ASEAN
can help East Timor rebuild: Straits Times
Reuters in Singapore
October 26, 1999
ASEAN countries can help East Timor to rebuild following the devastation caused by pro-Jakarta militias after the territory voted for independence, the Straits Times said on Tuesday.
"East Timor has to start from scratch because virtually everything in the territory was destroyed and its people dispersed," the pro-government Singapore newspaper said in an editorial.
"No homes and buildings have been spared. There is no water, no electricity, no communications.
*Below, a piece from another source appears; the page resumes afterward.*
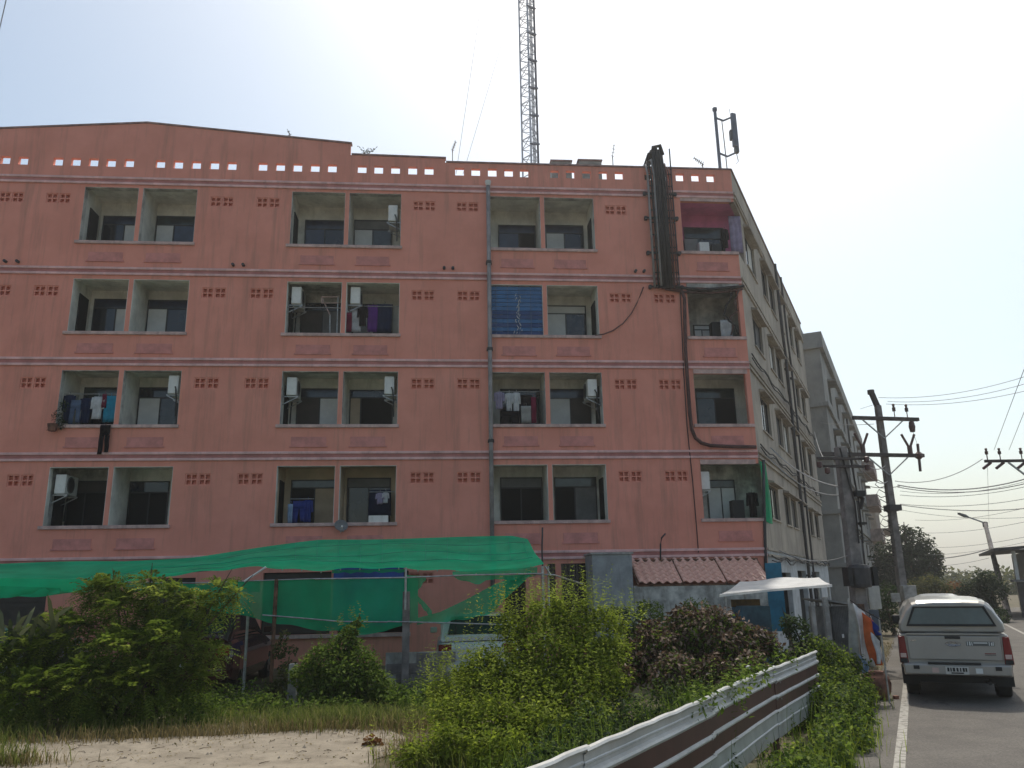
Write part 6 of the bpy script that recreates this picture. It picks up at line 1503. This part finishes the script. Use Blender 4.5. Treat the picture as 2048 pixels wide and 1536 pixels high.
# bright green bush
bb = thing('bright_bush', 'large bright lime green bush in the middle foreground', 'bush', (1.1, 11.3, 0))
cl = []
for (x, y, Yd, r) in ((1030, 1262, 11.6, .25), (1090, 1240, 11.6, .30), (1150, 1255, 11.5, .32), (1205, 1240, 11.6, .22), (1100, 1320, 11.2, .5), (1180, 1320, 11.3, .42), (1010, 1340, 11.2, .38), (950, 1390, 11.0, .36), (1060, 1400, 10.8, .5), (1150, 1400, 10.8, .5), (900, 1430, 10.7, .3), (980, 1450, 10.4, .42), (1080, 1470, 10.2, .45), (1180, 1460, 10.4, .42), (900, 1490, 10.0, .3), (830, 1515, 9.8, .2), (1000, 1520, 9.6, .38), (1240, 1250, 11.8, .14), (1010, 1240, 11.7, .12), (880, 1380, 11.2, .18), (960, 1330, 11.3, .26), (1225, 1300, 11.4, .26), (1215, 1370, 11.0, .3), (920, 1350, 11.4, .14), (1120, 1215, 11.7, .14), (1165, 1210, 11.6, .10), (1070, 1215, 11.8, .10)):
    p = at_y(x, y, Yd); cl.append((p.x, p.y, max(.15, p.z), r, r*.9, r*.85))
foliage('foliage', leafcloud(cl, 30000, .060, .029, 8, up_=.6, droop=.1, tint=(.5, .25), shell=.3), L_BRIGHT, bb)
foliage('foliage', sprigs([(c[0]+dx, c[1]+dy, c[2]+c[5]*.35) for c in cl for dx in (-.16, .12) for dy in (-.15, .1)], 5, .42, .055, .022, 80), L_BRIGHT, bb)
branches('stem', bb, (1.1, 11.2, 0), cl, .02, STEMG, seed=3)
# dried purple brown bush
db = thing('dried_bush', 'dried purple brown leaved bush behind the fence', 'bush', (4.2, 13.1, 0))
cl = []; 
for (x, y, Yd, r) in ((1320, 1290, 13.4, .40), (1400, 1262, 13.4, .42), (1365, 1238, 13.6, .26), (1430, 1236, 13.5, .26), (1300, 1262, 13.6, .22), (1475, 1262, 13.4, .26), (1440, 1300, 13.2, .38), (1490, 1300, 13.2, .3), (1520, 1275, 13.4, .22), (1280, 1330, 13.2, .28), (1350, 1350, 12.8, .4), (1430, 1350, 12.6, .36), (1500, 1330, 12.8, .25), (1260, 1300, 13.3, .18), (1240, 1350, 12.8, .22), (1540, 1290, 13.3, .16)):
    p = at_y(x, y, Yd); cl.append((p.x, p.y, max(.15, p.z), r, r*.9, r*.85))
foliage('foliage', leafcloud(cl, 9500, .078, .04, 9, up_=.35, droop=.7, tint=(.42, .34), shell=.45), L_BROWN, db)
foliage('green_foliage', leafcloud([(c[0], c[1], max(.12, c[2]-.07), c[3], c[4], c[5]) for c in cl], 8500, .07, .036, 10, tint=(.4, .3)), L_MID, db)
branches('stem', db, (4.2, 13.1, 0), cl, .02, seed=4)
# dark shrubs against the grey wall
for i, (x, y, Yd, r, n, mt, lab) in enumerate(((1245, 1240, 14.6, .26, 1500, L_DARK, 'narrow dark shrub standing between the lime bush and dried bush'), (1300, 1228, 17.5, .3, 1900, L_MID, 'yellow green bush top below the tiled awning'), (1395, 1226, 18.5, .36, 1700, L_MID, 'pale green bush below the middle of the tiled awning'), (1590, 1255, 14.0, .22, 1500, L_DARK, 'small leafy tree behind the far end of the fence'))):
    p = at_y(x, y, Yd); t = thing('shrub', lab, 'shrub', (p.x, p.y, 0))
    cl = [(p.x, p.y, p.z, r*1.1, r*.9, r*.9), (p.x+.2, p.y, p.z-.35, r*1.2, r, r*1.1), (p.x-.25, p.y, max(.4, p.z-.6), r*1.2, r, r*1.1), (p.x-.15, p.y, p.z+r*.5, r*.5, r*.5, r*.4)]
    foliage('foliage', leafcloud(cl, n, .075, .035, 20+i, tint=(.5, .25)), mt, t); branches('stem', t, (p.x, p.y, 0), cl, .025, seed=20+i)
# undergrowth behind the fence
def patch(cx, cy, rx, ry, n, seed, rz_=0):
    q = np.random.default_rng(seed).normal(size=(n, 2))*np.array([rx, ry])*.6; c, s = math.cos(rz_), math.sin(rz_)
    return np.column_stack([cx+q[:, 0]*c-q[:, 1]*s, cy+q[:, 0]*s+q[:, 1]*c])
gg = np.random.default_rng(31)
cl = []
for k in range(60):
    s = gg.uniform(1.5, FL-.2); o_ = gg.uniform(.25, 1.9)
    q = FA+fd*s-fn_*o_; h = gg.uniform(.25, .62) if o_ > .5 else gg.uniform(.2, .5)
    cl.append((q.x, q.y, h*.65, gg.uniform(.22, .42), gg.uniform(.22, .42), h*.6))
loose('undergrowth', sprigs([(c[0], c[1], max(.05, c[2]*.6)) for c in cl], 6, .45, .06, .026, 83, .5, (.45, .28)), L_MID)
loose('undergrowth', leafcloud(cl, 13000, .065, .032, 32, tint=(.42, .25)), L_DARK)
loose('undergrowth', merge(leafcloud(cl, 7000, .05, .02, 33, tint=(.5, .3)), blades(np.concatenate([patch(c[0], c[1], .4, .4, 26, 100+i) for i, c in enumerate(cl)]), .62, .012, 34)), L_MID)
cl3 = []
for k in range(16):
    q = FA+fd*gg.uniform(FL*.45, FL*.99)-fn_*gg.uniform(-.03, .15); cl3.append((q.x, q.y, gg.uniform(.9, 1.03), .13, .13, .11))
loose('creeping_leaves', merge(leafcloud(cl3, 700, .06, .03, 90, tint=(.45, .3)), sprigs([c[:3] for c in cl3], 2, .3, .055, .022, 91, .9, (.55, .25), 6)), L_MID)
# weeds between fence and lane
cl = []; cl2 = []
for k in range(90):
    s = gg.uniform(5.5, 15.6); f = (s-5)/10
    n_ = gg.uniform(-1.85, -1.02); h = .06+.36*gg.random()**1.6 + (.35*max(0, (s-11.6)/3.0) if n_ < -1.0 else 0)
    q = RD(s, n_)
    t_ = (q-FA).dot(fn_)
    if t_ < .42 and (q-FA).dot(fd) < FL*.93: 
        q = q + fn_*(.44-t_+.25*gg.random())
    (cl if k % 3 else cl2).append((q.x, q.y, h*.5, gg.uniform(.15, .34), gg.uniform(.15, .34), h*.7))
for (x, y, d, r) in ((1650, 1310, 13.4, .3), (1680, 1330, 13.4, .3), (1650, 1360, 13, .32), (1695, 1370, 13, .3), (1640, 1290, 13.6, .2), (1720, 1390, 12.6, .26), (1670, 1390, 12.5, .3)):
    p = at_d(x, y, d); cl.append((p.x, p.y, max(.15, p.z), r, r, r*.8))
loose('weeds', merge(leafcloud(cl, 12000, .052, .026, 35, up_=.8, tint=(.35, .28)), blades(np.concatenate([patch(c[0], c[1], .3, .3, 30, 200+i) for i, c in enumerate(cl)]), .34, .009, 36)), L_BRIGHT)
loose('weeds', leafcloud(cl+cl2, 9000, .06, .03, 39, up_=.6, tint=(.6, .3)), L_DARK)
loose('weeds', merge(sprigs([(c[0], c[1], max(0.02, c[2]*.5)) for c in cl[::2]], 5, .36, .06, .024, 81, .5, (.5, .25)), blades(np.concatenate([patch(c[0], c[1], .3, .3, 26, 300+i) for i, c in enumerate(cl2)]), .42, .010, 82, .6)), L_MID)
loose('weeds', leafcloud(cl+cl2, 14000, .06, .034, 37, tint=(.5, .28)), L_MID)
# dry verge and grass tufts
P = []
for k in range(2600):
    s = gg.uniform(4, 30); P.append(RD(s, gg.uniform(-1.3, -.86) - .05*gg.random())[:2])
loose('verge_grass', blades(np.array(P), .09, .007, 38, .8), L_DRY)
xy = np.concatenate([patch(-1.75, 13.35, .95, .5, 2300, 41), patch(-3.3, 13.9, .7, .3, 300, 42), patch(-6.9, 12.6, .8, .5, 1700, 43), patch(-4.6, 13.3, 1.2, .25, 500, 143), patch(-5.6, 11.1, .55, .25, 500, 44), patch(-.4, 13.2, .7, .6, 900, 45), patch(-7.5, 13.5, 2.2, 1.0, 2200, 46), patch(.2, 10.2, .7, .7, 900, 47)])
loose('grass', blades(xy, .27, .011, 48, .6), L_GRASS)
xy = np.concatenate([patch(-1.6, 13.0, 1.6, .4, 1500, 51), patch(-.3, 12.6, .8, .5, 700, 52), patch(-5, 12.5, 1.8, .25, 700, 53), patch(-3.6, 12.7, 1.4, .15, 500, 54), patch(-.4, 10.9, .3, .8, 500, 55), patch(-5.2, 11.0, .5, .2, 220, 56)])
loose('dry_grass', blades(xy, .2, .009, 57, .8), L_DRY)
cl = [(x, y, .12, r, r, .2) for x, y, r in [(gg.uniform(-8, .2), gg.uniform(13.7, 16), gg.uniform(.2, .45)) for k in range(46)]]
cl += [(p.x, p.y, .22, .35, .3, .25) for p in (at_z(450, 1420, 0), at_z(500, 1410, 0), at_z(400, 1440, 0), at_z(830, 1410, 0), at_z(800, 1430, 0), at_z(870, 1420, 0))]
loose('ground_cover', leafcloud(cl, 13000, .06, .035, 58, up_=.8, tint=(.42, .25)), L_MID)
m = MB(); rr = random.Random(77)
for k in range(70):
    x, y = rr.uniform(-6.5, -.4), rr.uniform(9.6, 12.6); a = rr.uniform(0, 6.28); L_ = rr.uniform(.04, .22)
    m.tube([(x, y, .016), (x+math.cos(a)*L_*.5, y+math.sin(a)*L_*.5, .025), (x+math.cos(a+.4)*L_, y+math.sin(a+.4)*L_, .014)], [.005, .004, .002], 4)
m.build('twigs', BARK, kind='stuff')
loose('leaf_litter', leafcloud([(rr.uniform(-7, -.3), rr.uniform(10.5, 13.4), .02, .5, .35, .012) for k in range(26)], 420, .035, .02, 78, up_=2.5, droop=0, zmin=.014), L_DRY)
# crumpled rusty leaves on the sand
q = at_z(745, 1492, 0); dl = thing('dead_leaves', 'small heap of rust red dead leaves on the sand', 'leaf heap', (q.x, q.y, .01))
foliage('foliage', leafcloud([(q.x, q.y, .04, .12, .08, .05)], 60, .08, .05, 60, zmin=.012), L_RUSTY, dl)
# far trees and bushes
def far_tree(name, label, base, clumps, n, L, mt, seed, r=.15, grp=None):
    t = thing(name, label, 'tree' if name == 'tree' else 'bush', tuple(base), grp)
    foliage('crown', leafcloud(clumps, n, L, L*.5, seed, tint=(.5, .25), shell=.4), mt, t)
    b = Vector(base); zc = min(c[2] for c in clumps)
    branches('trunk', t, b, clumps, r, seed=seed, trunk=b+Vector((0, 0, max(.3, zc*.6))))
    return t
def at_r(x, y, rng_):
    d = ray(x, y); k = rng_/math.hypot(d[0], d[1]); return Vector(EYE+d*k)
def trees(specs):
    for (name, lab, bx, rng_, cs, n, L, mt, seed, r) in specs:
        b = px_at(bx, rng_); cl_ = []
        for (x, y, rr_) in cs: p = at_r(x, y, rng_); cl_.append((p.x, p.y+gg.uniform(-.6, .6), p.z, rr_, rr_, rr_*.85))
        far_tree(name, lab, b, cl_, n, L, mt, seed, r)
trees([
 ('tree', 'dark leafy tree behind the tall power pole', 1815, 62, [(1820, 1085, 1.2), (1790, 1110, 1.2), (1845, 1115, 1.3), (1815, 1130, 1.5), (1780, 1150, 1.3), (1850, 1150, 1.2), (1800, 1170, 1.4), (1835, 1185, 1.2), (1810, 1065, .6), (1865, 1115, .5), (1770, 1125, .7), (1870, 1140, .5)], 9000, .24, L_FAR, 70, .16),
 ('bush', 'olive green hedge bush behind the pickup roof', 1860, 56, [(1840, 1180, .8), (1865, 1172, .8), (1885, 1180, .7), (1850, 1200, .9), (1880, 1205, .8)], 3500, .17, L_OLIVE, 71, .08),
 ('bush', 'rusty flowering bush right of the olive hedge bush', 1910, 58, [(1905, 1182, .7), (1920, 1190, .6), (1895, 1195, .6), (1915, 1205, .7)], 2200, .16, L_RUSTY, 72, .07),
 ('tree', 'dark round tree in front of the street lamp', 1965, 46, [(1955, 1160, .55), (1940, 1180, .6), (1970, 1180, .7), (1955, 1200, .8), (1980, 1205, .6), (1935, 1205, .6), (1965, 1225, .7), (1990, 1225, .5)], 4500, .16, L_FAR, 73, .1),
 ('bush', 'dark low bush at the foot of the roadside house', 2000, 44, [(1990, 1235, .45), (2010, 1232, .4), (1975, 1240, .4)], 1300, .13, L_DARK, 74, .05),
 ('bush', 'dark bush between the shorter pole and tall pole', 1775, 34, [(1772, 1190, .5), (1782, 1215, .5), (1765, 1240, .5), (1788, 1245, .45)], 1500, .12, L_DARK, 75, .05),
])
cl = [(p.x, p.y, 1.0, 5, 3, 2.2) for p in [px_at(x, 120) for x in range(1700, 2400, 45)]]
loose('distant_treeline', leafcloud(cl, 9000, .6, .35, 76, shell=.6), L_OLIVE)
# far hill
m = MB(); hp = []
for k in range(41):
    x = 1600+k*40; p = px_at(x, 430); hp.append((p.x, p.y, 4+2.5*math.sin(k*.5)+1.6*math.sin(k*1.3+1)+ (2.2 if 1850 < x < 1960 else 0)))
for a, c in zip(hp, hp[1:]): m.quad((a[0], a[1], 0), (c[0], c[1], 0), c, a); m.quad(a, c, (c[0]*1.06, c[1]*1.06, 0), (a[0]*1.06, a[1]*1.06, 0))
m.build('hills', HILLM, kind='structure')

# ------------------------------------------------------------------ hazy air
hz_m = bpy.data.materials.new('haze'); hz_m.use_nodes = True
hn = hz_m.node_tree.nodes; hl = hz_m.node_tree.links
hn.remove(hn['Principled BSDF'])
pv = hn.new('ShaderNodeVolumePrincipled'); pv.inputs['Density'].default_value = .0010; pv.inputs['Color'].default_value = (.99, .985, .97, 1); pv.inputs['Anisotropy'].default_value = .45
hl.new(pv.outputs[0], hn['Material Output'].inputs['Volume'])
hb_ = MB(); hb_.box(-600, -250, -1.0, 800, 1000, 62); ho = hb_.build('haze', hz_m); ho['kind'] = 'stuff'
Its prospects are extremely grim."
The daily noted a World Bank mission was visiting East Timor this week to assess the costs of reconstruction and this was estimated to be probably much more than US$100 million for the first year.
"East Timor's resistance leaders said all the aid would have to be from abroad. The main contributors are likely to be Portugal and Australia," it said.
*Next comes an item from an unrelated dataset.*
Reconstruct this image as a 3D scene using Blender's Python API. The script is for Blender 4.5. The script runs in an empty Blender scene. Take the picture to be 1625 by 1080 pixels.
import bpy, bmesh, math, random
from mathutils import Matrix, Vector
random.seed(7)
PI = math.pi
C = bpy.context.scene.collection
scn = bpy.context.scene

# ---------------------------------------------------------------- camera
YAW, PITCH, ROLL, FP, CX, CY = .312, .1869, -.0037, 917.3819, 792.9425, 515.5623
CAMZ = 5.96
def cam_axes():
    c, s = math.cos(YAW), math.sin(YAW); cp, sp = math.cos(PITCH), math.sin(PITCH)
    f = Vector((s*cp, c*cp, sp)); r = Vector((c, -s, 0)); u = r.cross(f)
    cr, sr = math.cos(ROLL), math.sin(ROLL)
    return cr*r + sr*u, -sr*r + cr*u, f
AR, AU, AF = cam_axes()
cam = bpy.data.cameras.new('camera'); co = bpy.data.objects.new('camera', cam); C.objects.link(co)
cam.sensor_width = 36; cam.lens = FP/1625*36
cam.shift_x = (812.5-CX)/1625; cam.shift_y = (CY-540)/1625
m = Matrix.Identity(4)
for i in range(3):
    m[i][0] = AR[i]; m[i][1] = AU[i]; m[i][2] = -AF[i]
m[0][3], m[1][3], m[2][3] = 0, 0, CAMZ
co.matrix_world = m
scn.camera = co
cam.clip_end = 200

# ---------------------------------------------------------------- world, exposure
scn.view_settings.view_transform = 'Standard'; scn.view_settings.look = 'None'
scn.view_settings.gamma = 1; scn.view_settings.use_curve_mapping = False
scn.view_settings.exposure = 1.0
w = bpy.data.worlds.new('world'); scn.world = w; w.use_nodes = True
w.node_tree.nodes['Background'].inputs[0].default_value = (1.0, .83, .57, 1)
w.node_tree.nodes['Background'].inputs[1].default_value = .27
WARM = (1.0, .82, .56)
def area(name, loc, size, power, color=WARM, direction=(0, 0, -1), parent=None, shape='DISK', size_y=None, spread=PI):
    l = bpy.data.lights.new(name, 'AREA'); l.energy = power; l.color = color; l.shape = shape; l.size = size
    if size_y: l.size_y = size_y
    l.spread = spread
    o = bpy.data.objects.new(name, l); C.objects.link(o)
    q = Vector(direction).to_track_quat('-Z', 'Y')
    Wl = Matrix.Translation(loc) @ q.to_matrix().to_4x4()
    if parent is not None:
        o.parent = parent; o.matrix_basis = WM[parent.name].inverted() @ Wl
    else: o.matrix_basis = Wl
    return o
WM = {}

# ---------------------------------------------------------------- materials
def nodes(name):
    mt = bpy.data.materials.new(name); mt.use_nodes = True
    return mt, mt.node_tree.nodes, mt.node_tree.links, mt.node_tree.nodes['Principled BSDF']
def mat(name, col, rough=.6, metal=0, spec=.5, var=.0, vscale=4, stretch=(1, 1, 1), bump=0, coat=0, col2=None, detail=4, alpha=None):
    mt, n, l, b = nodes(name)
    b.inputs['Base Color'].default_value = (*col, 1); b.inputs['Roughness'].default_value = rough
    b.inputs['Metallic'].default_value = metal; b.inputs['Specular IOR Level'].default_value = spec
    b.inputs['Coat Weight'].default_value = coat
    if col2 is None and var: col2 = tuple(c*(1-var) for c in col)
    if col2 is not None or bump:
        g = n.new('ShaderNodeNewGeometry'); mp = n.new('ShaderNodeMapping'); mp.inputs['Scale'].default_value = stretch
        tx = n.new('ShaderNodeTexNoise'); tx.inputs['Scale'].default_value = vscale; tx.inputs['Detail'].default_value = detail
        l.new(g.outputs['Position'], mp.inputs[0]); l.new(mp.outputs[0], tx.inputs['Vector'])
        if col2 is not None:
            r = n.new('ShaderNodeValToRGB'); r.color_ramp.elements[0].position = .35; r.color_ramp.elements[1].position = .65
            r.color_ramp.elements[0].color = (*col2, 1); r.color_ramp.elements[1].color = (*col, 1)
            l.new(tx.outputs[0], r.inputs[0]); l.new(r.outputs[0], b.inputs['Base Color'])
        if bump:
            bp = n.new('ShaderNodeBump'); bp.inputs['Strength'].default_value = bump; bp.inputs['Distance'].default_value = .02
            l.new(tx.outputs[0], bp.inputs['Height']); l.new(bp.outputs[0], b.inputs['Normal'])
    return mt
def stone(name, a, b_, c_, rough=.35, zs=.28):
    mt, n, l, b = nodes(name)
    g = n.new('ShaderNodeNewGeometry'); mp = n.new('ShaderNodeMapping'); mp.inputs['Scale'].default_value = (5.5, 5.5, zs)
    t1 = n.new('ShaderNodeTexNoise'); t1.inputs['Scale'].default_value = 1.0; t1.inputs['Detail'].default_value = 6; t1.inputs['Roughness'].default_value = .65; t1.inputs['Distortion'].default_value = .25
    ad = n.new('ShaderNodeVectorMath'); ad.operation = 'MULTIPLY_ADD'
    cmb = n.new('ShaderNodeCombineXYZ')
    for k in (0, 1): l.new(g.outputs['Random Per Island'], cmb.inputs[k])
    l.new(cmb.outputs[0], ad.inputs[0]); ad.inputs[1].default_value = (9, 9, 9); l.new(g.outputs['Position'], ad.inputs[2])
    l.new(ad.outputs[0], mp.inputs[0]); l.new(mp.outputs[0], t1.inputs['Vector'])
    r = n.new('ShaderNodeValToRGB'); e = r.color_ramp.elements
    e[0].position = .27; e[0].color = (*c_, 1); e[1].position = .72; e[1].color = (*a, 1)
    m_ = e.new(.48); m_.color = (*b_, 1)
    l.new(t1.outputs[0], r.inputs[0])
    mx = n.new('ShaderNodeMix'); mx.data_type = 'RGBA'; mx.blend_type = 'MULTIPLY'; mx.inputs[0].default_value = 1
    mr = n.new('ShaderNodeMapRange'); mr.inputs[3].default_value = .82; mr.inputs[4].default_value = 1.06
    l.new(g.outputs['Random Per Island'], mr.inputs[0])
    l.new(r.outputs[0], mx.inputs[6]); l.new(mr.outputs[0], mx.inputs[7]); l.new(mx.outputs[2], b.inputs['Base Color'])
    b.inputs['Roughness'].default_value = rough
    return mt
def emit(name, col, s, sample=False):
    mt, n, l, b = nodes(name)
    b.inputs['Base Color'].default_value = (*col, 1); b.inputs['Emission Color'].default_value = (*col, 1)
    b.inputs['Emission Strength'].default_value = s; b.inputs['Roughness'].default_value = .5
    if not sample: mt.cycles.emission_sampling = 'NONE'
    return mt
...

"East Timor needs all the help it can get to recover from its trauma. But Mr (resistance leader Xanana) Gusmao has said that he would not want any from Indonesia. This sentiment is understandable.
"But other ASEAN (Association of South East Asian Nations) countries can help East Timor, if he should approach them," it said.
Indonesia's People's Consultative Assembly last week ratified the result of the August 30 vote, clearing the way for East Timor's handover to the United Nations on its way to freedom.
The UN Security Council voted unanimously on Monday for a force of nearly 11,000 troops and police, and thousands of civilians, to lead East Timor to independence in two to three years.
A Straits Times report (Oct 20) quoted Mr Lee Kuan Yew on East Timor problem.
At A dinner for business leaders, Senior Minister Lee Kuan Yew was asked whether Japan and regional countries could have played a bigger role in the East Timor peacekeeping efforts.
"To be fair, East Timor is not a Southeast Asian problem. It would not have been a problem if it was left to Southeast Asia and Japan.
"It was a problem created by Portugal, the European Union and human rights groups in America and Australia...
"The problem started, not because of Asean, but because these other countries said: 'Look, the East Timorese are unhappy'.
"But there are many unhappy minorities living very uncomfortable lives in Asean. You know that, I know that. We look the other way.
"To go in and intervene would have the whole Asean solidarity breaking up."